I've enjoyed S.M. Stirling's writing before, but this book is the start of a new series. The Shadowspawn have some of the characteristics of vampires, but they are *not* vampires, having none of the traditional vampire weaknesses and only a few of the vampire powers (while most of them do bite humans and drink their blood, they don't have to- they just prefer to. Nor must they avoid sunlight, crosses or stakes. In truth, they are an offshoot of humanity (or vice-versa) with specific powers they made stronger by breeding. You can't become a Shadowspawn if you aren't one- not even by being bitten, and most of them seem to rely on manipulation to control people.
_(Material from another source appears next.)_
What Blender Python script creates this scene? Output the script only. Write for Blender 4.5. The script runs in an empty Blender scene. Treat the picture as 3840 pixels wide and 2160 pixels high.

Adrian, of course, is unlike most of the Shadowspawn in that he treats humans like humans, rather than something less just because they don't have the powers and abilities he does. His sister, Adrienne, while coming off as quite evil next to Adrian, is somewhere in the middle compared to those older Shadowspawn on her own side, who want to destroy the entire human race. Or maybe she's more evil because she wants to keep some humans to play with like toys- just as she does her Lucies. It's through Ellen that the story explains the world of the Shadowspawn, allowing large sections of the novel to be almost pure exposition on what human life is like working for, or being a toy of the Shadowspawn, and it's a pretty grim picture.

If you are human, you fall into two roles: tool (Renfield, or someone who provides a service, like bringing the Shadowspawn disposable humans as slaves) or toy/sex object (Lucies). And even if you don't work for the Shadowspawn, you are still part of their plot- they control every human government, causing wars, the better to exterminate the humans they view as annoying cattle or insects.

While this novel is uncomfortable to read when you attempt to imagine yourself living in such a world, it's an extremely well-realized world and it wouldn't take a lot to imagine their world being our world. Thankfully it isn't. And the ending makes me think that we'll be hearing from Ellen and Adrian... and Adrienne, in the future. Probably very soon. I enjoyed this book a lot, and it made me think, and cheer for Ellen and Adrian. I hope we will soon see more Shadowspawn novels and meet Shadowspawn on both sides of their conflict. Recommended.